I researched about the best 3D printers for the past few days because I need one for my home projects and hobbies. I read reviews on Tom’s Hardware, PCMag, and All3DP, and they are marking these two as the best options:
However, I am having trouble deciding which one would best suit my needs and need your expert advice. I plan to print small models, prototypes, and functional parts, so I need something reliable, easy to use, and capable of producing high-quality prints with minimal setup.
So which one should I buy? Any recommendation or personal experience with these will be appreciated.
Both of those printers are more than 2 years old and have been surpassed by newer printers.

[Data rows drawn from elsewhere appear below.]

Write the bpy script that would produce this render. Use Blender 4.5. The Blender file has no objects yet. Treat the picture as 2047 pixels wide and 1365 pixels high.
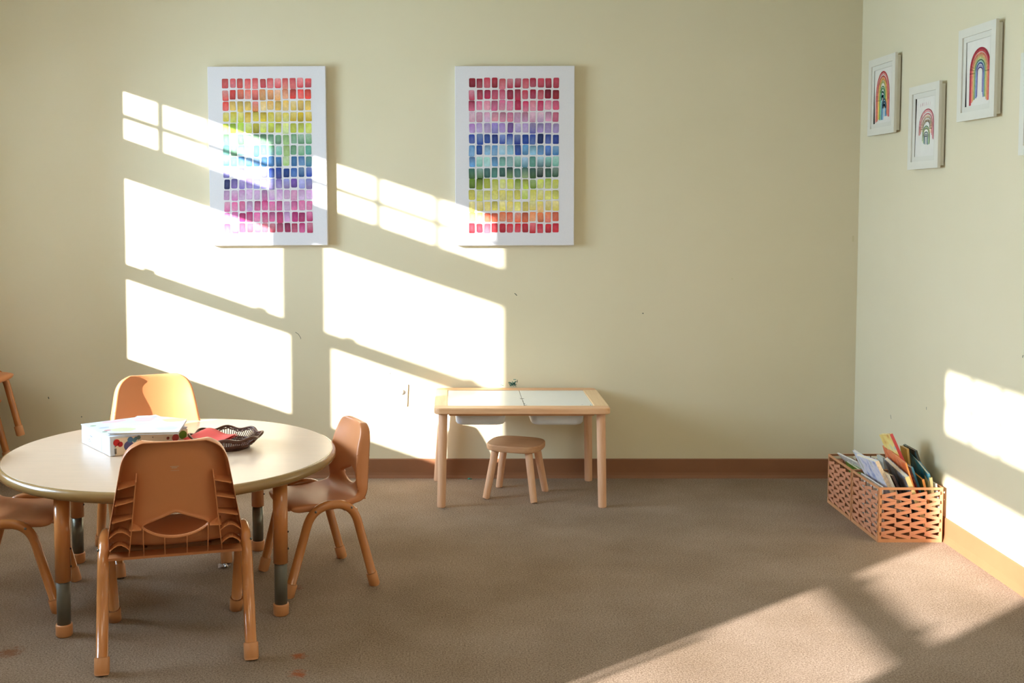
import bpy, bmesh, math, random
from mathutils import Vector, Matrix
random.seed(7)
PI = math.pi
V = Vector
SC = bpy.context.scene
COL = SC.collection

# ------------------------------------------------------------ camera, sky, sun, exposure
cd = bpy.data.cameras.new('camera'); cam = bpy.data.objects.new('camera', cd); COL.objects.link(cam)
cd.sensor_width = 36; cd.lens = 38.36
cd.shift_x = 0.0593; cd.shift_y = -0.0745
cam.location = (0, 0, 1.4427); cam.rotation_euler = (math.radians(90 - 3.285), 0, 0)
SC.camera = cam
cd.clip_start = 0.05

SUN_DIR = V((1.0, 0.80, -0.342)).normalized()
sd = bpy.data.lights.new('sun', 'SUN'); sd.energy = 13; sd.angle = math.radians(0.53); sd.color = (0.99, 0.965, 0.94)
sun = bpy.data.objects.new('sun', sd); COL.objects.link(sun)
sun.rotation_euler = (-SUN_DIR).to_track_quat('Z', 'Y').to_euler()

w = bpy.data.worlds.new('sky'); SC.world = w; w.use_nodes = True
bg = w.node_tree.nodes['Background']
bg.inputs[0].default_value = (0.62, 0.78, 1.0, 1); bg.inputs[1].default_value = 2.2

vs = SC.view_settings
vs.view_transform = 'Standard'; vs.look = 'None'; vs.gamma = 1; vs.use_curve_mapping = False
vs.exposure = 1.2

def area_light(name, loc, direction, sx, sy, power, color):
    d = bpy.data.lights.new(name, 'AREA'); d.shape = 'RECTANGLE'; d.size = sx; d.size_y = sy
    d.energy = power; d.color = color
    o = bpy.data.objects.new(name, d); COL.objects.link(o); o.location = loc
    o.rotation_euler = (-V(direction)).to_track_quat('Z', 'Y').to_euler()
    return o

DW = 5.658; XR = 2.11; XL = -2.7; YN = -1.8; ZC = 2.75
# windows: (name, y0, y1, muntin ys)
WIN = [('window_1', 4.173, 4.862, (4.496, 4.693)),
       ('window_2', 3.288, 4.036, (3.552, 3.796)),
       ('window_3', 0.060, 0.770, (0.297, 0.533))]
Z_SILL, Z_R0, Z_R1, Z_ST, Z_T0, Z_TM, Z_T1 = 0.955, 1.395, 1.471, 1.911, 2.112, 2.235, 2.358
# daylight entering through each window
for n, y0, y1, mu in WIN:
    area_light(n + '_skylight', (XL - 0.30, (y0 + y1) / 2, 1.66), (1, 0, -0.12), y1 - y0 + 0.1, 1.4, 46, (0.57, 0.80, 1.0))
# warm glowing panels added out of view on the ceiling, as ambient fill
CEIL_FILL = [(-0.9, 1.9), (0.9, 1.9), (0.0, -0.6)]

# ------------------------------------------------------------ materials
MATS = {}
def srgb(r, g=None, b=None):
    if g is None: r, g, b = r
    f = lambda c: ((c / 255) / 12.92) if c / 255 <= 0.04045 else (((c / 255) + 0.055) / 1.055) ** 2.4
    return (f(r), f(g), f(b), 1)
def nmat(name):
    m = bpy.data.materials.new(name); m.use_nodes = True
    nt = m.node_tree; b = nt.nodes['Principled BSDF']
    return m, nt, b
def mixc(nt, fac, a, b):
    n = nt.nodes.new('ShaderNodeMix'); n.data_type = 'RGBA'
    for sock, val in ((n.inputs[0], fac), (n.inputs[6], a), (n.inputs[7], b)):
        if hasattr(val, 'links'): nt.links.new(val, sock)
        else: sock.default_value = val
    return n.outputs[2]
def noise(nt, scale, detail=3, rough=0.55, coord='Object', sc=(1, 1, 1)):
    tc = nt.nodes.new('ShaderNodeTexCoord'); mp = nt.nodes.new('ShaderNodeMapping'); mp.inputs['Scale'].default_value = sc
    n = nt.nodes.new('ShaderNodeTexNoise'); n.inputs['Scale'].default_value = scale
    n.inputs['Detail'].default_value = detail; n.inputs['Roughness'].default_value = rough
    nt.links.new(tc.outputs[coord], mp.inputs[0]); nt.links.new(mp.outputs[0], n.inputs['Vector'])
    return n
def ramp(nt, src, p0, p1):
    r = nt.nodes.new('ShaderNodeMapRange'); r.inputs[1].default_value = p0; r.inputs[2].default_value = p1
    nt.links.new(src, r.inputs[0]); return r.outputs[0]
def bump(nt, b, src, strength, dist=0.002):
    n = nt.nodes.new('ShaderNodeBump'); n.inputs['Strength'].default_value = strength; n.inputs['Distance'].default_value = dist
    nt.links.new(src, n.inputs['Height']); nt.links.new(n.outputs[0], b.inputs['Normal'])
def simple(name, c, rough=0.5, var=0.06, scale=12, metal=0, bmp=0, bscale=None, spec=0.5, sc=(1, 1, 1), coat=0):
    m, nt, b = nmat(name)
    c = srgb(c)
    n = noise(nt, scale, sc=sc)
    dark = tuple(x * (1 - var) for x in c[:3]) + (1,); lite = tuple(min(1, x * (1 + var)) for x in c[:3]) + (1,)
    nt.links.new(mixc(nt, ramp(nt, n.outputs[0], 0.3, 0.7), dark, lite), b.inputs['Base Color'])
    b.inputs['Roughness'].default_value = rough; b.inputs['Metallic'].default_value = metal
    b.inputs['Specular IOR Level'].default_value = spec
    b.inputs['Coat Weight'].default_value = coat
    if bmp:
        bn = noise(nt, bscale or scale * 6, 2); bump(nt, b, bn.outputs[0], bmp)
    MATS[name] = m
    return m
# wall paint: sage cream eggshell with roller texture
m, nt, b = nmat('wall_paint'); MATS['wall'] = m
n1 = noise(nt, 1.3, 3); n2 = noise(nt, 260, 2)
nt.links.new(mixc(nt, ramp(nt, n1.outputs[0], 0.3, 0.7), srgb(219, 207, 176), srgb(223, 211, 182)), b.inputs['Base Color'])
b.inputs['Roughness'].default_value = 0.55; b.inputs['Specular IOR Level'].default_value = 0.25
bump(nt, b, n2.outputs[0], 0.12, 0.001)
simple('ceiling', (225, 222, 208), 0.9, 0.03, 40, bmp=0.2)
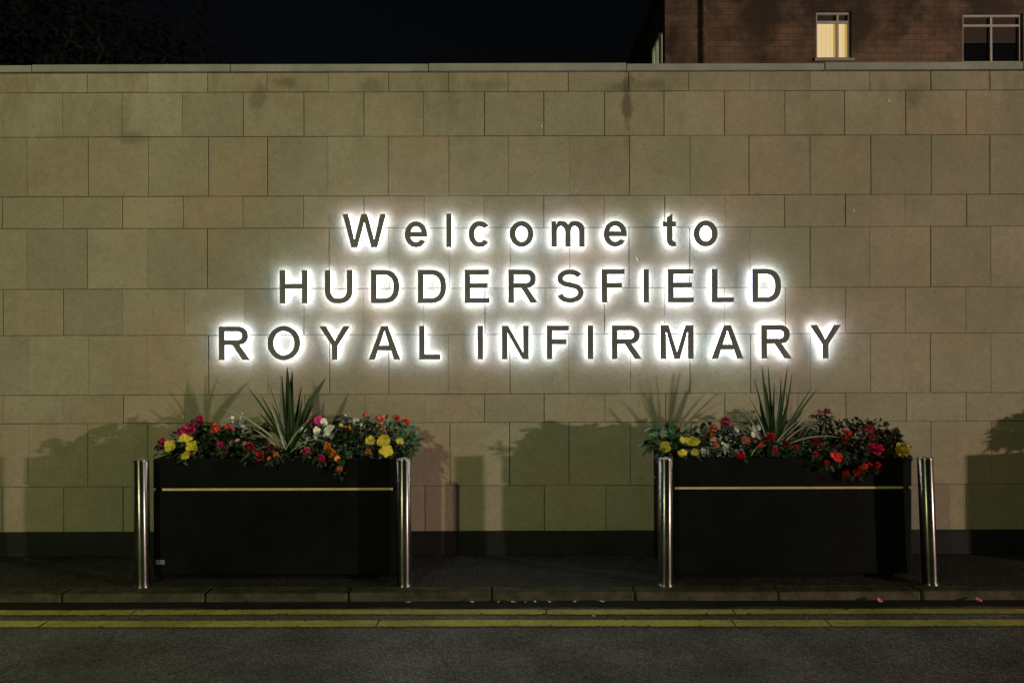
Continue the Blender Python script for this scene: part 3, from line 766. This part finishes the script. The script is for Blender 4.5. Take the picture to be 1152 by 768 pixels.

Keep in mind that Bambu Labs does not support the open source community they stole from and it is rumored that they are moving to a closed ecosystem (think subscription service like HP printers). They have been pushing updates to some of their printers that prohibit you from using 3rd party software and you have to work through their cloud service to be able to print.
Any 3D printer should be able to print prototypes and functional parts. The key to printing small models is more in the nozzle than the printer itself: most small to mid-size printers on the market come with a 0.4 mm nozzle standard and have 0.2 mm nozzles available as after market add-ons.
Both flash forge and Bambu make good units. I don’t have much experience with Flashforge. I own a pair of Bambu . I have no issues they make really good prints easily. The P1S is a good machine and has full filtration the P2S its successor vents out. I don’t get why they did that but they did.
They look to be opening the walled garden supporting offline printing and the AMS2 pro is better at dealing with odd spools, unlike the ams. I am not sure I would worry too much.
There is something to be said for open source, if that is important Prusa. almost every printer is a copy of the first commercial Prusa’s as are creality, bambu , orca, Snapmaker, slicer a copy of prusaslicer. Before everyone says it is the same as Slic3r the last release was in 2018. It is loosely based on it most of the development is prusa now.
in open source land the MK4 or core one. The MK4 is open so it likely should have enclosure and filtration.
I see prusa just released an open source RFID. Lets hope it gets adopted… lol That is the issues with Bambu , Creality, snap maker and ??? issues with closed source they can lock to one filament. They have not but could.
IMO I would go P1S or P2S they just work. they will look after you.
And Bambu Studio, Orca and Creality Print are based on Prusa. They really are almost the same slicer. If one gets a new feature they all jump on the band wagon.